Salone Milan 2010 – Puma Shoe boxes

Salone Milan 2010 – Puma Shoe boxes

For the last 21 months Fuse Project have been thinking about shoeboxes: how to fold them, how to ship them and how to reduce them. In the end, they decided to get rid of them altogether because along the way, Fuse discovered a new design solution – a “clever little bag”.

Why so clever?

By providing structure to a cardboard sheet, their new ‘bag’ uses 65% less cardboard than the standard shoe box, has no laminated printing, no tissue paper, takes up less space and weighs less in shipping, and replaces the plastic retail bag. Instead of traditional boxes, happy Puma customers will now take home the clever one instead. Plus the little bag is non-woven which means less work and waste (it’s stitched with heat), and its even re-usable and recyclable.
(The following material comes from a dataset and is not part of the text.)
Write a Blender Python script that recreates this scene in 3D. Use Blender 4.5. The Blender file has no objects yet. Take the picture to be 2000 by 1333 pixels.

With this new packing concept. Puma kicks-off the next pivotal phase of its sustainability program. The tens of millions of shoes shipped in the bag will reduce water, energy and diesel consumption on the manufacturing level alone by more than 60% per year.

In other words: approximately 8,500 tons less paper consumed, 20 million Megajoules of electricity saved, 1 million litres less fuel oil used and 1 million litres of water conserved. During transport 500,000 liters of diesel is saved and lastly, by replacing traditional shopping bags the difference in weight will save almost 275 tons of plastic.